- To do
Return, unaltered, every line from the beginning of the material below up to and including the one with "leaf3(e - d_".

>> Start

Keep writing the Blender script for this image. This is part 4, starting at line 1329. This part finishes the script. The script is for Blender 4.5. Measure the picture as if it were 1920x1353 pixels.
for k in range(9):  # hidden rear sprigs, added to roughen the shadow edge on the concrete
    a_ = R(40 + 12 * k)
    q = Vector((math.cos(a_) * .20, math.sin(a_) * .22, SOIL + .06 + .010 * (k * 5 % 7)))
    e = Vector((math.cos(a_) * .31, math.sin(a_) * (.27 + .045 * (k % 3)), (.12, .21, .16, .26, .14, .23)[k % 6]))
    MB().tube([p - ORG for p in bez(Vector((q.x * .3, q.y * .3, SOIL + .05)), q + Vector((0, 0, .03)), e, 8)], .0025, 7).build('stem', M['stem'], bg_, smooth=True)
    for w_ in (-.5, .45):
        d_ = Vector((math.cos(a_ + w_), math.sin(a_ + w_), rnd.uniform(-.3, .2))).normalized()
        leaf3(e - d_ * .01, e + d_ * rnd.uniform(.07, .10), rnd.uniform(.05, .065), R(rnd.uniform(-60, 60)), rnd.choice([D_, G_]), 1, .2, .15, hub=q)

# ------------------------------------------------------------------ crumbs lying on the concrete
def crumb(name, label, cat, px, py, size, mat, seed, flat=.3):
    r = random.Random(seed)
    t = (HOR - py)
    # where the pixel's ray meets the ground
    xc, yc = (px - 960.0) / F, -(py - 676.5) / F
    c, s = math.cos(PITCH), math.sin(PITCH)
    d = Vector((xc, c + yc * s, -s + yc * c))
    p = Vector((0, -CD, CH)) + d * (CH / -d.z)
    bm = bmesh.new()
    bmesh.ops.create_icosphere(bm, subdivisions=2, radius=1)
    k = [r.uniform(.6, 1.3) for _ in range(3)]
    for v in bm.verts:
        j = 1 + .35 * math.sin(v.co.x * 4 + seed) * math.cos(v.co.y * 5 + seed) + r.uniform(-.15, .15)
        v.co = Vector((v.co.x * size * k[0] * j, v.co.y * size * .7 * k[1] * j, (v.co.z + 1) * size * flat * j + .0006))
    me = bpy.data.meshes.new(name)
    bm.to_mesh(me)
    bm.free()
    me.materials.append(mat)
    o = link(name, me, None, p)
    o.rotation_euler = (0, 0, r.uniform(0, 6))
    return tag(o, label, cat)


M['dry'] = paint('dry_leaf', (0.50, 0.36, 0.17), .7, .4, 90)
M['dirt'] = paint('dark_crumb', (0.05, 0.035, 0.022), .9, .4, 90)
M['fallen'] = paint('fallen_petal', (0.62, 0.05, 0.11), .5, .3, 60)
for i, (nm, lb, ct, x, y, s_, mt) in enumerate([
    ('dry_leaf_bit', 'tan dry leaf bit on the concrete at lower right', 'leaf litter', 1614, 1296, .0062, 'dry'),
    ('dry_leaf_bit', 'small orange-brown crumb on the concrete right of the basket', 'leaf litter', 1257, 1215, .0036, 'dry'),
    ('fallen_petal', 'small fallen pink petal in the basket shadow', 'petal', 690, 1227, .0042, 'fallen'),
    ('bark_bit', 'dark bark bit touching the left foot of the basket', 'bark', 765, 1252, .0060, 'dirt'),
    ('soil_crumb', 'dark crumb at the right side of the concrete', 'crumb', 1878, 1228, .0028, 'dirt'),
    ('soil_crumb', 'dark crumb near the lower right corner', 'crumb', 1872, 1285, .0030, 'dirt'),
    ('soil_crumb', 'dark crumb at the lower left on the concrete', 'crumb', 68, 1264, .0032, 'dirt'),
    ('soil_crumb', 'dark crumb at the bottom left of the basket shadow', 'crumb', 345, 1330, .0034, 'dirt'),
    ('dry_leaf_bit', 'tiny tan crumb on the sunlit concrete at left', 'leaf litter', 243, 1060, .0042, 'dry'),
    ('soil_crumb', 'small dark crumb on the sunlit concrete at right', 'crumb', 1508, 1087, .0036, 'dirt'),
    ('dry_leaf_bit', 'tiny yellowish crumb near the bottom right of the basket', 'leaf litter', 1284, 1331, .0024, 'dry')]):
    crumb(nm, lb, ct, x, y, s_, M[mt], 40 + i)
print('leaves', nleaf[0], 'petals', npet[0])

>> End

- Task output
Keep writing the Blender script for this image. This is part 4, starting at line 1329. This part finishes the script. The script is for Blender 4.5. Measure the picture as if it were 1920x1353 pixels.
for k in range(9):  # hidden rear sprigs, added to roughen the shadow edge on the concrete
    a_ = R(40 + 12 * k)
    q = Vector((math.cos(a_) * .20, math.sin(a_) * .22, SOIL + .06 + .010 * (k * 5 % 7)))
    e = Vector((math.cos(a_) * .31, math.sin(a_) * (.27 + .045 * (k % 3)), (.12, .21, .16, .26, .14, .23)[k % 6]))
    MB().tube([p - ORG for p in bez(Vector((q.x * .3, q.y * .3, SOIL + .05)), q + Vector((0, 0, .03)), e, 8)], .0025, 7).build('stem', M['stem'], bg_, smooth=True)
    for w_ in (-.5, .45):
        d_ = Vector((math.cos(a_ + w_), math.sin(a_ + w_), rnd.uniform(-.3, .2))).normalized()
        leaf3(e - d_ * .01, e + d_ * rnd.uniform(.07, .10), rnd.uniform(.05, .065), R(rnd.uniform(-60, 60)), rnd.choice([D_, G_]), 1, .2, .15, hub=q)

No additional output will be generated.